Cobalt-doped g-C3N4/MOF heterojunction composite with tunable band structures for photocatalysis aerobic oxidation of benzyl alcohol

Abstract

Due to decrease environmental pollution and energy crisis, it is necessary to find an excellent solution to utilize visible light with photocatalyst technology. Therefore, it can be argued that the use of photocatalysts as well as clean and natural solar energy can be considered as an efficient and promising solution. Constructing heterostructure photocatalysts with metal-organic frameworks (MOFs), and graphitic carbon nitride (g-C3N4-Co) is a powerful viewpoint to obtain high performance in visible-light photocatalysis.
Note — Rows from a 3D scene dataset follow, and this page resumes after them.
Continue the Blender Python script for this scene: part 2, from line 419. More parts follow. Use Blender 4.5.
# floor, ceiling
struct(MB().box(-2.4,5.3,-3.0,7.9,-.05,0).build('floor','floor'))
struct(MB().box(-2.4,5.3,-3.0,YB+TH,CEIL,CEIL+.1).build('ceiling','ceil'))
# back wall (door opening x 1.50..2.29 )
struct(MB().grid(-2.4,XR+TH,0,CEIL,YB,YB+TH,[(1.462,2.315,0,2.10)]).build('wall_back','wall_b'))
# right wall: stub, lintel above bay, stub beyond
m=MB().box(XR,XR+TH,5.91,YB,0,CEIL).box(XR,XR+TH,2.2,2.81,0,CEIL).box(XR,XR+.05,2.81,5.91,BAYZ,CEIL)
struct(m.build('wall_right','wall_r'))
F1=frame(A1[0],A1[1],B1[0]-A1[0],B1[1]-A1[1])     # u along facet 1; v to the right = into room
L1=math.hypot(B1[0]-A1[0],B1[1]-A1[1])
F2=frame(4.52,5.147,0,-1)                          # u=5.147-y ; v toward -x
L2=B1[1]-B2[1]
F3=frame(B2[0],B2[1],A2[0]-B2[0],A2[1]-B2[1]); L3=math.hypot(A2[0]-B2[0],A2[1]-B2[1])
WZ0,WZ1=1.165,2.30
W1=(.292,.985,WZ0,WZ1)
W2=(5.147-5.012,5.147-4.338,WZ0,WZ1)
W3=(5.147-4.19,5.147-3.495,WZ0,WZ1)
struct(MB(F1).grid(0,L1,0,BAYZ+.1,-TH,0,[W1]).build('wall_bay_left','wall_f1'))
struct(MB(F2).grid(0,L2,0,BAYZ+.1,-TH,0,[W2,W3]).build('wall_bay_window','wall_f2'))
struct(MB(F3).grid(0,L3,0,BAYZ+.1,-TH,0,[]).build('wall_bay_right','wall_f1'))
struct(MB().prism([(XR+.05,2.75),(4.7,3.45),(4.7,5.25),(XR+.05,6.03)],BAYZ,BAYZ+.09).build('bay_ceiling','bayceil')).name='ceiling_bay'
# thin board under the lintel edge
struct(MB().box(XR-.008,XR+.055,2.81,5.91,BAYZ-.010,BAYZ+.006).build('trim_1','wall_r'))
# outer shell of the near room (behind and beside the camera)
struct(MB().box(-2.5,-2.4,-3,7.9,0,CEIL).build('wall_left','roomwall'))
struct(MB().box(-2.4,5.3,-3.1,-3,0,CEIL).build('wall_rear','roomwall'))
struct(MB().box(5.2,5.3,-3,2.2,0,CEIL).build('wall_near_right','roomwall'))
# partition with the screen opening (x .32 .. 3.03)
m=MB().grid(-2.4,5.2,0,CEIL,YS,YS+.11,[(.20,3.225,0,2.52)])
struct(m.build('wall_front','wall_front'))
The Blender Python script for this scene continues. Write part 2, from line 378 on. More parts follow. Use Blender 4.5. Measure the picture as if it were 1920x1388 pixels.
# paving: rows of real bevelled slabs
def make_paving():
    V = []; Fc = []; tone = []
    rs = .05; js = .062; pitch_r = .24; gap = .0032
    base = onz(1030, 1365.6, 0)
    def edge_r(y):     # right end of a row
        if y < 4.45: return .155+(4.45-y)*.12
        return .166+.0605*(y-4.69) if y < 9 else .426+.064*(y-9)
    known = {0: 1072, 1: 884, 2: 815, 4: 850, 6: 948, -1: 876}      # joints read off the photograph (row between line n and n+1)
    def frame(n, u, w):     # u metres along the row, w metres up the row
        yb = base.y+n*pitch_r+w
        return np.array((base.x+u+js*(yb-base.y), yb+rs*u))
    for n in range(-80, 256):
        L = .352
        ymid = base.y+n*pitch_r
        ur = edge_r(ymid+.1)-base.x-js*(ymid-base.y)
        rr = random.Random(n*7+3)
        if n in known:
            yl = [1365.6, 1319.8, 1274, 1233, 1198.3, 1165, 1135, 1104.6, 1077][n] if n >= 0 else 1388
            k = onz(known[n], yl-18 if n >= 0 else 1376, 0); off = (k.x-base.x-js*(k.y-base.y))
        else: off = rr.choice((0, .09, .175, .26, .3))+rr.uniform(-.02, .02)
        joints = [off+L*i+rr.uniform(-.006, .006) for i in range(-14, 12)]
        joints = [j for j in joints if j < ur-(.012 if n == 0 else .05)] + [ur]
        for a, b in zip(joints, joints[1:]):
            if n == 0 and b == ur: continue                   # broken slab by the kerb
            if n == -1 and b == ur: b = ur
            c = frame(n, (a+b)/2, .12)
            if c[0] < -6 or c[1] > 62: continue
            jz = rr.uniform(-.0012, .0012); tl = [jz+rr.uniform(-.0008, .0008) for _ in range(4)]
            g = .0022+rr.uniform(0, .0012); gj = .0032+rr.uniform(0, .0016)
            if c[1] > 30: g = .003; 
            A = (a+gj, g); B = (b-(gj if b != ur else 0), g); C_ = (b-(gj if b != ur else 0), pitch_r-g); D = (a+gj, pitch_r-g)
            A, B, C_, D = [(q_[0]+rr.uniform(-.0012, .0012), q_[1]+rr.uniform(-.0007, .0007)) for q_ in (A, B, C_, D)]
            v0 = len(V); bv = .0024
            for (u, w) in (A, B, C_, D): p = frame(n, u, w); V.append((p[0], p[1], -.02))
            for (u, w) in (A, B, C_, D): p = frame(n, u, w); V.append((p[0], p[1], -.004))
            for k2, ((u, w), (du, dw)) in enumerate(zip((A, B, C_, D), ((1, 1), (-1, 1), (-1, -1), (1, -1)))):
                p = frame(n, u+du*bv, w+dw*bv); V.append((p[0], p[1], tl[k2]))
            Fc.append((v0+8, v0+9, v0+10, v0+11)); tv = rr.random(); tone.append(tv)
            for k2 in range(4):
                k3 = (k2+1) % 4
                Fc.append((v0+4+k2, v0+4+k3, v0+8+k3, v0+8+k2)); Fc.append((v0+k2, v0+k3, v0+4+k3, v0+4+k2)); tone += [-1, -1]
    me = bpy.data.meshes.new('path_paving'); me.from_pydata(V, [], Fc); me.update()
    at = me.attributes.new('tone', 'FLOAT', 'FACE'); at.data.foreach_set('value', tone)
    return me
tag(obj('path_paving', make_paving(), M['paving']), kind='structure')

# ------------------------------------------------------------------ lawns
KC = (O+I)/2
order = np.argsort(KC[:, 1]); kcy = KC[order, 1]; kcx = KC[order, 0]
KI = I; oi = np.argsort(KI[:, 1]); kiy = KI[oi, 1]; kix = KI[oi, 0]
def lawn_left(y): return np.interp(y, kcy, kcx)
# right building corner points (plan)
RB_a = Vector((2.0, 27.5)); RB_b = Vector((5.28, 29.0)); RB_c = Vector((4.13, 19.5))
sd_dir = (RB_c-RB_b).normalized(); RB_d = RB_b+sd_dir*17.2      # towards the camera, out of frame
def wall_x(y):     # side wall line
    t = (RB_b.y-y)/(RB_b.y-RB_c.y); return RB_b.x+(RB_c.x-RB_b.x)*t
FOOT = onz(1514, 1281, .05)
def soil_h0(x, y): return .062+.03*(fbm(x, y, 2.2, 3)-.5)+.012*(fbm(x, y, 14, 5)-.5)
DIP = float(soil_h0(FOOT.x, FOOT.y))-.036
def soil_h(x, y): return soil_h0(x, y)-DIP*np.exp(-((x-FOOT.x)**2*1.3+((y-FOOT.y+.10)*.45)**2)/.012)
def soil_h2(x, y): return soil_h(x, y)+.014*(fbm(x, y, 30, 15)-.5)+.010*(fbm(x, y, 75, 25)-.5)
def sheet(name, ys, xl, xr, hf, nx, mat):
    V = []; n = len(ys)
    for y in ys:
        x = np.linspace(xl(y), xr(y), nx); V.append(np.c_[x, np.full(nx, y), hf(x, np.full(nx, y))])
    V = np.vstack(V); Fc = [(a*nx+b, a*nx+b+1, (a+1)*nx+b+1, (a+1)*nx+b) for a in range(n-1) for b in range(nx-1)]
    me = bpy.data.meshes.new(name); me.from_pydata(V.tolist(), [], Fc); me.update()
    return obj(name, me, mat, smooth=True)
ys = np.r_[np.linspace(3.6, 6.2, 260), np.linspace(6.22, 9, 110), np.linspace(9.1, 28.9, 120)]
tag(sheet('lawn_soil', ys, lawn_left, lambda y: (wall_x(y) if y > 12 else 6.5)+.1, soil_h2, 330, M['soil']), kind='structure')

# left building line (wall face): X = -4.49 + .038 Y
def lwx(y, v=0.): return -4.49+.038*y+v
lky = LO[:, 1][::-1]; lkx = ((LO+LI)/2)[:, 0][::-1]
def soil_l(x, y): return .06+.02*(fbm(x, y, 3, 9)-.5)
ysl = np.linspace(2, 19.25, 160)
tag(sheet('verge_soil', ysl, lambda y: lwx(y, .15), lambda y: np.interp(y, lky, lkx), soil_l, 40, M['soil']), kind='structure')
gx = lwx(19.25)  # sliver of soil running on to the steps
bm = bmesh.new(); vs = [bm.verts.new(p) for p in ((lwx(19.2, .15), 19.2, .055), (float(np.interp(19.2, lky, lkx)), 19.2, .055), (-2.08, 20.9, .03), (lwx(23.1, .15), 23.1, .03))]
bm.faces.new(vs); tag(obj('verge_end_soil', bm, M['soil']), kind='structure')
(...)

In this work, we prepared a heterostructure photocatalyst using Zn-based MOF and cobalt-doped graphitic carbon nitride (g-C3N4-Co) termed TMU-22/g-C3N4-Co. Characterization of TMU-22/g-C3N4-Co composite was performed by PXRD, FT-IR, TGA, SEM, EDS, UV-vis DRS, and BET. This composite showed a high performance in aerobic oxidation of benzyl alcohol to benzaldehyde under visible-light irradiation in mild conditions (at atmospheric pressure and room temperature) which comes from the cooperative performance of g-C3N4-Co and TMU-22(Zn) components. Additionally, studies performed using radical scavengers indicated that electrons and holes serve as the main reactive species. The superior photocatalytic activity of the composite is attributed to the enhanced separation of the photogenerated electron-hole pairs, as well as increased visible-light absorption.